WORK INSTRUCTIONS
Lift out each line of the data that holds "part".

RECORDS TO USE
— BEGIN —
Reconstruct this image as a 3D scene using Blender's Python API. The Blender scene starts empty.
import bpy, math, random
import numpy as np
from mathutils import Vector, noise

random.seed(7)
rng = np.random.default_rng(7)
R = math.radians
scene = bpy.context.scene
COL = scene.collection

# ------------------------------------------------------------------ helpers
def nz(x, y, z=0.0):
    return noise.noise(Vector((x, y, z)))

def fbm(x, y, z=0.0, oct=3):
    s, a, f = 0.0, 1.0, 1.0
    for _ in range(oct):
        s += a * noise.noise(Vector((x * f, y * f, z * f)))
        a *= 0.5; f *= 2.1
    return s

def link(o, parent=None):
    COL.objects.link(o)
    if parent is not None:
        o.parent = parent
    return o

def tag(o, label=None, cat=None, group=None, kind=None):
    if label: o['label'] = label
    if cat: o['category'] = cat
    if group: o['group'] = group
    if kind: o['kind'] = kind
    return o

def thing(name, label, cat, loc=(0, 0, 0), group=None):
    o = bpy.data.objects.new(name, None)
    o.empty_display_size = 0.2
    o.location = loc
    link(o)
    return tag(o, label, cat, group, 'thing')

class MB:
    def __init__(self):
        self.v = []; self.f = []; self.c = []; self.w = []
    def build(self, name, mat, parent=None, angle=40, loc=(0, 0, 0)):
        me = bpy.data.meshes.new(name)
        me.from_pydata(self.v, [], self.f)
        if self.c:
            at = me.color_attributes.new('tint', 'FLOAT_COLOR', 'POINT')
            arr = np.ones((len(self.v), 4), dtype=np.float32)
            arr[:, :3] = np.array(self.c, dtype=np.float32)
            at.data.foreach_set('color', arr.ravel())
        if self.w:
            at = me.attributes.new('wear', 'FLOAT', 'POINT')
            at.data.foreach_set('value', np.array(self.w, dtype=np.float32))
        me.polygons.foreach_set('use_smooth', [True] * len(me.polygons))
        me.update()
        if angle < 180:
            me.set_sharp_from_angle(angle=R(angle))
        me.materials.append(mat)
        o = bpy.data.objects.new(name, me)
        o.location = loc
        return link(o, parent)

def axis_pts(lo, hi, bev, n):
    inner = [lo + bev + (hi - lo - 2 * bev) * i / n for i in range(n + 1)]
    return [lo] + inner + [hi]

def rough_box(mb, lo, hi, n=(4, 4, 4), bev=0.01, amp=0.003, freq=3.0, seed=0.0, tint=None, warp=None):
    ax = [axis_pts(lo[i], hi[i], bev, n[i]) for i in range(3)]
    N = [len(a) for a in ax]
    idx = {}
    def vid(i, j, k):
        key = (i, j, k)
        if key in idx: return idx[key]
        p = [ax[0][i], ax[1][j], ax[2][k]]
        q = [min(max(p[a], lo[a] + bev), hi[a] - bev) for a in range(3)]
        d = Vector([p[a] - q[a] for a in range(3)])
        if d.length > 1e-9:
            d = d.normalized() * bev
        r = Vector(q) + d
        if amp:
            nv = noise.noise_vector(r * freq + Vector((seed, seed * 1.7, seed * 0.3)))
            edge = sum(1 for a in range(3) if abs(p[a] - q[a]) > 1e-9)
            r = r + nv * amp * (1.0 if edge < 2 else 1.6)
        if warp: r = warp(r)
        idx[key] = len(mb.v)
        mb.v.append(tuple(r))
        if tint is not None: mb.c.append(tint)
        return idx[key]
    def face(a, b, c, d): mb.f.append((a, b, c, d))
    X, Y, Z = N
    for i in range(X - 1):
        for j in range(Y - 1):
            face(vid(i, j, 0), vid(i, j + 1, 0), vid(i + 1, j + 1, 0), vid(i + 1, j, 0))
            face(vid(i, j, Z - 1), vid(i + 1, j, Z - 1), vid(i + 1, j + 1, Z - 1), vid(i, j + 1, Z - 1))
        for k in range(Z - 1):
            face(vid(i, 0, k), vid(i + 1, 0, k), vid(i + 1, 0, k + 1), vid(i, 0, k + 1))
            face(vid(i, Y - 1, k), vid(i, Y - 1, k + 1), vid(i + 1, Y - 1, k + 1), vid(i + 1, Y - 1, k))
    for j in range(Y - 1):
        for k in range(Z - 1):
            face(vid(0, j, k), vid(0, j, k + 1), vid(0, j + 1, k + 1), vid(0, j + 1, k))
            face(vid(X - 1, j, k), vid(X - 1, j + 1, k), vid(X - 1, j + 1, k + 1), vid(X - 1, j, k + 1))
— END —
— BEGIN —
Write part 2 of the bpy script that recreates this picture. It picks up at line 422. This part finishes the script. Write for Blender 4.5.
— END —
— BEGIN —
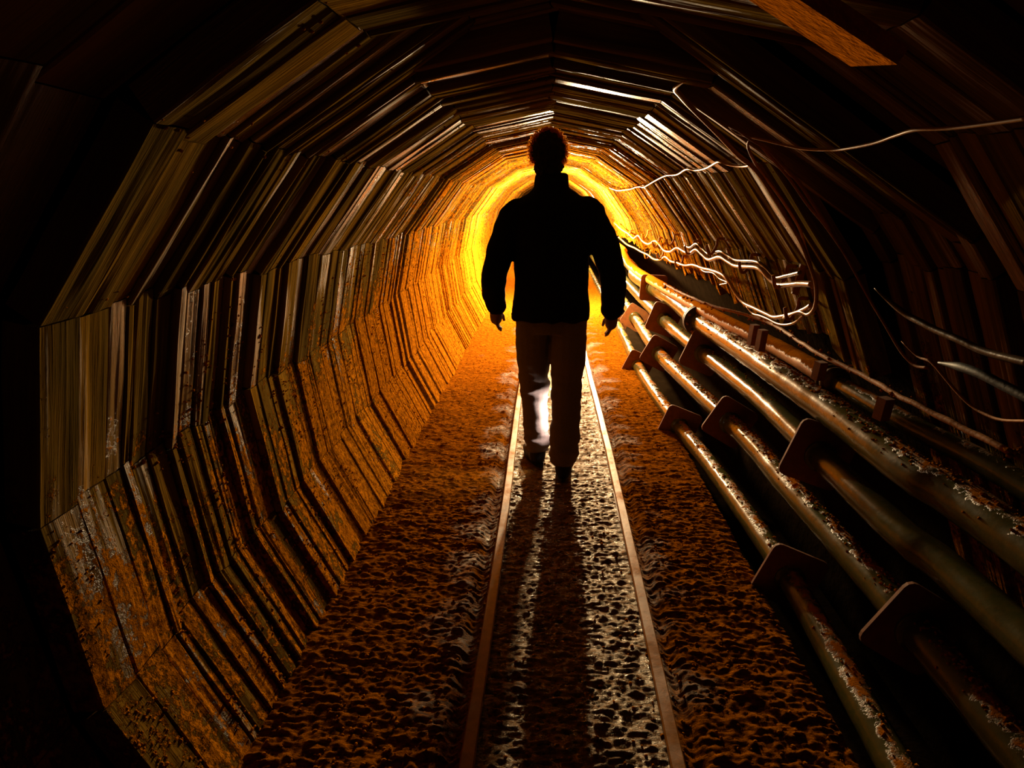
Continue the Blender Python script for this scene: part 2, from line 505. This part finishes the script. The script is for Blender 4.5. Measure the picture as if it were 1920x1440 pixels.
— END —
RIGHT ANSWER
Write part 2 of the bpy script that recreates this picture. It picks up at line 422. This part finishes the script. Write for Blender 4.5.
Continue the Blender Python script for this scene: part 2, from line 505. This part finishes the script. The script is for Blender 4.5. Measure the picture as if it were 1920x1440 pixels.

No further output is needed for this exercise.